## [Your goal]
Search the material for the string "pixels", then return every line where it is found.
** Begin **
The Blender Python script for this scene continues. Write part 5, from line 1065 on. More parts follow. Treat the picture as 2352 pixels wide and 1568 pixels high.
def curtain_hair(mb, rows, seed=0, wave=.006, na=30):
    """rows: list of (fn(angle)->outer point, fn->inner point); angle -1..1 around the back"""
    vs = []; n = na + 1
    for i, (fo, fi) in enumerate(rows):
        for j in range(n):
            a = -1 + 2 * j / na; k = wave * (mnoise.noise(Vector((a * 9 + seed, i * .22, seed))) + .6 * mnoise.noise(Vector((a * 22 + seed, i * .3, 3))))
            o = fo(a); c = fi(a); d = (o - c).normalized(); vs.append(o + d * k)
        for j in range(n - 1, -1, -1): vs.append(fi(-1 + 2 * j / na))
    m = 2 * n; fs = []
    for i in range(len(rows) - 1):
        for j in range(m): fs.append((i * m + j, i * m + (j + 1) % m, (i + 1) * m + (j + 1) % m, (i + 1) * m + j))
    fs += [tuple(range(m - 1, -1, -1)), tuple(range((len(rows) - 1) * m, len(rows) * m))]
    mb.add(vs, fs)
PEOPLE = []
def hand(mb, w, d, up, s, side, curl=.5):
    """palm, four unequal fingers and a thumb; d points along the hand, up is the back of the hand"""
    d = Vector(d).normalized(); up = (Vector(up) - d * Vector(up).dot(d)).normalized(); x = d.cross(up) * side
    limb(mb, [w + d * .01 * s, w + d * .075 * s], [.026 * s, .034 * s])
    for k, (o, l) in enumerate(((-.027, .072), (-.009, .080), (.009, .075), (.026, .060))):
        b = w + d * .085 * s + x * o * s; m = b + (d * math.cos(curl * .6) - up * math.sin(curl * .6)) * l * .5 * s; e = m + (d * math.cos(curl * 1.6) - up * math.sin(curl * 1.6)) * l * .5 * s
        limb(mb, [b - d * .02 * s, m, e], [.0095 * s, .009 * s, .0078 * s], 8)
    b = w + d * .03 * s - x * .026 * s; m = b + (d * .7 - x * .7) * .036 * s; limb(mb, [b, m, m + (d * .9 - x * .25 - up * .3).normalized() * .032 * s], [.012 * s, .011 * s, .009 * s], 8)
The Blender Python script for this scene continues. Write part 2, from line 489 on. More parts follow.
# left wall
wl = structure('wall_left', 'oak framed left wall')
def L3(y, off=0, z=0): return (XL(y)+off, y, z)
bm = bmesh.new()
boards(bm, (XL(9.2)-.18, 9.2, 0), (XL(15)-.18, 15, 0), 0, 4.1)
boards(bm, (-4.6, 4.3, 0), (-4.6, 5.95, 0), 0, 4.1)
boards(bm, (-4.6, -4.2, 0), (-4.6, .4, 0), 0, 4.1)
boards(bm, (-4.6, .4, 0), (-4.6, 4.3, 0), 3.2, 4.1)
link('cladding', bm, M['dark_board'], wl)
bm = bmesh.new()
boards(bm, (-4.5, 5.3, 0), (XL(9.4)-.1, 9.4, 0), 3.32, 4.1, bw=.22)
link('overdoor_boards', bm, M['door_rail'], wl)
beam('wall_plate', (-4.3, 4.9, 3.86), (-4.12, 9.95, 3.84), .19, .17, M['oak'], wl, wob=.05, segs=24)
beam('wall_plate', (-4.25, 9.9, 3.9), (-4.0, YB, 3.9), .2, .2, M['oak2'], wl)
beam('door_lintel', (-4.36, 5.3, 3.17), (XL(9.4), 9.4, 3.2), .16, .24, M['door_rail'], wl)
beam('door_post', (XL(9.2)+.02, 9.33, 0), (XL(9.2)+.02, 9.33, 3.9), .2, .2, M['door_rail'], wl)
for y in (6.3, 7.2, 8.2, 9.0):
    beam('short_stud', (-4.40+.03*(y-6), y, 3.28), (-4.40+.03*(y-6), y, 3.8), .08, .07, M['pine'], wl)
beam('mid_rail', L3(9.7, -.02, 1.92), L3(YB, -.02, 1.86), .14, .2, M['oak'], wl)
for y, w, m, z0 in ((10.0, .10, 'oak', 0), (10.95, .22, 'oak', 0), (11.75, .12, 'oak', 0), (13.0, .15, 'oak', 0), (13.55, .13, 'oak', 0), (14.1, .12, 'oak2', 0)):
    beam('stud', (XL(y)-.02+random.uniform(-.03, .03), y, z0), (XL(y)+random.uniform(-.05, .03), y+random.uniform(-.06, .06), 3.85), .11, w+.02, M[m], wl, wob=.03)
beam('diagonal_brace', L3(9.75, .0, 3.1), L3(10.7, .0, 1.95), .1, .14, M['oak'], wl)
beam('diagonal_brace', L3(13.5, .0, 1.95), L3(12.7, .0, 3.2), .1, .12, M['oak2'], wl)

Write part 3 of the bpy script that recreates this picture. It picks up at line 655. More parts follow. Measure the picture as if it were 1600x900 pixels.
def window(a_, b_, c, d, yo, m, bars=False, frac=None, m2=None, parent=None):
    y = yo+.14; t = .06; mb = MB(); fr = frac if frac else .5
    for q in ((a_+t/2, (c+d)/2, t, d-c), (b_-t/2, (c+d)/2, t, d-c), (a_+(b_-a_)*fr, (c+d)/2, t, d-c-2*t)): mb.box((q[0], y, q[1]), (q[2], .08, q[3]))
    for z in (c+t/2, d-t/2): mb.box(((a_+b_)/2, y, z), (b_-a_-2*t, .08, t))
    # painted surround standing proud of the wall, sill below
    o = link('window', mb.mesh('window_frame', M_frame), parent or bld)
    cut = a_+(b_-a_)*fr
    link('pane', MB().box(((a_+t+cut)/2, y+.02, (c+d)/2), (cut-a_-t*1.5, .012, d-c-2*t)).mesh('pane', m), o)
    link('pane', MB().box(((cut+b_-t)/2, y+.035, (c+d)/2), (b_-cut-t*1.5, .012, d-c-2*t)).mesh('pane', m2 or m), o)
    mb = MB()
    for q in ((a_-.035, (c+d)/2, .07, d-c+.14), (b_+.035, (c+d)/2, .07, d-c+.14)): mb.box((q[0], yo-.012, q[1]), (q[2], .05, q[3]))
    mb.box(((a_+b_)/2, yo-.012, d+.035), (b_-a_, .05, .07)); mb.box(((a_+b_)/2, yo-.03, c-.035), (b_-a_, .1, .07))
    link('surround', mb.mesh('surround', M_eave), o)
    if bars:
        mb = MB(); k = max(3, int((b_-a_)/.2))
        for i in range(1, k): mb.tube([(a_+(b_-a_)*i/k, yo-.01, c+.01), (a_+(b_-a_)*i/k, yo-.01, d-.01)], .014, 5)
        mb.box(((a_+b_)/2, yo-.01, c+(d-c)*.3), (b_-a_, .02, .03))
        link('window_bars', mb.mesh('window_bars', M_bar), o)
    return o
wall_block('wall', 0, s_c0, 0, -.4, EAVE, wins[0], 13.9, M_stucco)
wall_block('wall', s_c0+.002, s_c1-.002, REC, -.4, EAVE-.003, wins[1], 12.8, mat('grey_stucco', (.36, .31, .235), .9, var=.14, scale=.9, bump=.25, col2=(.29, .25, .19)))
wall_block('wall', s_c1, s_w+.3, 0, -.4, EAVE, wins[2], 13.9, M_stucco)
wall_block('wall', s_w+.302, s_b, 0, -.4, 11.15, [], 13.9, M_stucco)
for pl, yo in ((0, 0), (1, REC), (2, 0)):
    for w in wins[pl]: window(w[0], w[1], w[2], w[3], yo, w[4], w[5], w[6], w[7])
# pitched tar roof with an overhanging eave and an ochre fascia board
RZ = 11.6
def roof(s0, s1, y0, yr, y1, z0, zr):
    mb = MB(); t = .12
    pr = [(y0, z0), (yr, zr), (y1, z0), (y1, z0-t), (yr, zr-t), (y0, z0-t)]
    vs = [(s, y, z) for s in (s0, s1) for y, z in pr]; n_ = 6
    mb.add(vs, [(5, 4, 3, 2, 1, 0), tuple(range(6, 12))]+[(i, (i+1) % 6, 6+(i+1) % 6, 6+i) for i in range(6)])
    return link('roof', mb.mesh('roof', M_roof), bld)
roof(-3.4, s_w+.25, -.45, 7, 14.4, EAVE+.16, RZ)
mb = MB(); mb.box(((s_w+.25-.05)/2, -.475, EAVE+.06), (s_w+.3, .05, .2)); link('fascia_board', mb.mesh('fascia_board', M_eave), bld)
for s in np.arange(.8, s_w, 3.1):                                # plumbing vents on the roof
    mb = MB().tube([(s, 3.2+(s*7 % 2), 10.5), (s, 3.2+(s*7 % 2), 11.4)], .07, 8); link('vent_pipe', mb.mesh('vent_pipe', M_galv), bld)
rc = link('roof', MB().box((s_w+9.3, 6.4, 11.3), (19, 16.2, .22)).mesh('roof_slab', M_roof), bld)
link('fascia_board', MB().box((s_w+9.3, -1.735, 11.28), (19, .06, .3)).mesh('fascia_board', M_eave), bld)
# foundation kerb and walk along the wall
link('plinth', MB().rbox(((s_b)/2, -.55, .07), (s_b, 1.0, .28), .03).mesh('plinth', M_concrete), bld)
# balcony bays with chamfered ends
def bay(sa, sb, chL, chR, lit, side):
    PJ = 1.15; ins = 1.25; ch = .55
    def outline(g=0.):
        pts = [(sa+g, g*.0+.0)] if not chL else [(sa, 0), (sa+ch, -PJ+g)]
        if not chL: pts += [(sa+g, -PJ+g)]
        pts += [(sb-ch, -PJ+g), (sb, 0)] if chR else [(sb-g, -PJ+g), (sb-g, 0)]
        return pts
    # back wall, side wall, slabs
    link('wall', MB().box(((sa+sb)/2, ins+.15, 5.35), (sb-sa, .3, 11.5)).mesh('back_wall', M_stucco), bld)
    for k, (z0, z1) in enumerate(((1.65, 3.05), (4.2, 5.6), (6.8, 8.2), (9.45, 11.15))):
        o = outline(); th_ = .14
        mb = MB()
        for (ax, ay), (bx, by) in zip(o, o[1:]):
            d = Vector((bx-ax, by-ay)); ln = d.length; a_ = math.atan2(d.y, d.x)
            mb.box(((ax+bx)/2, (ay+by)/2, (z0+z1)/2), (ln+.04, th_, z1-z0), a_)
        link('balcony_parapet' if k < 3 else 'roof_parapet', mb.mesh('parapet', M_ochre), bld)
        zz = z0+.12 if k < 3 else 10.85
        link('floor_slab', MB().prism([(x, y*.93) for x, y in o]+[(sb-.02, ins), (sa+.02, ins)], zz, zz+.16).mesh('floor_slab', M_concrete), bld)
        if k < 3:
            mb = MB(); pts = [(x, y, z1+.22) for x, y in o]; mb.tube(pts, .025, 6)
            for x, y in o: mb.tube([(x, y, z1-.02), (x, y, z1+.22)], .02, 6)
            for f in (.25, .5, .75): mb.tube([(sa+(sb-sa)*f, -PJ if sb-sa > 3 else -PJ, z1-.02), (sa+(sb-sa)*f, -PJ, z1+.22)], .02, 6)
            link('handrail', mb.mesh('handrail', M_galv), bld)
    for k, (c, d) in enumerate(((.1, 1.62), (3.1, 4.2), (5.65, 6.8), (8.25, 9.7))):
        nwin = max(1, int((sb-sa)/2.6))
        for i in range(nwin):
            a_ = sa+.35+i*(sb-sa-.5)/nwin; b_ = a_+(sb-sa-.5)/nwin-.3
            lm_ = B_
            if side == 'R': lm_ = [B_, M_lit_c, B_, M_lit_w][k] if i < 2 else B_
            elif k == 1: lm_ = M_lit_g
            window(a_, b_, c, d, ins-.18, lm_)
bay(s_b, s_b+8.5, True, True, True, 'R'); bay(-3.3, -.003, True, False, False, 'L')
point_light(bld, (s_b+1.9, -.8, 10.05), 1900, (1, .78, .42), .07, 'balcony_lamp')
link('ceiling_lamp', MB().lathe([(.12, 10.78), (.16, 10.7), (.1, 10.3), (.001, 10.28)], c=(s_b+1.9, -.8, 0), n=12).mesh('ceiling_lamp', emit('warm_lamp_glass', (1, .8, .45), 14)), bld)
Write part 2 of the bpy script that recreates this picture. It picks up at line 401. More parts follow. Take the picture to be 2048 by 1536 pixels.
** End **
## [Task result]
The Blender Python script for this scene continues. Write part 5, from line 1065 on. More parts follow. Treat the picture as 2352 pixels wide and 1568 pixels high.
Write part 3 of the bpy script that recreates this picture. It picks up at line 655. More parts follow. Measure the picture as if it were 1600x900 pixels.
Write part 2 of the bpy script that recreates this picture. It picks up at line 401. More parts follow. Take the picture to be 2048 by 1536 pixels.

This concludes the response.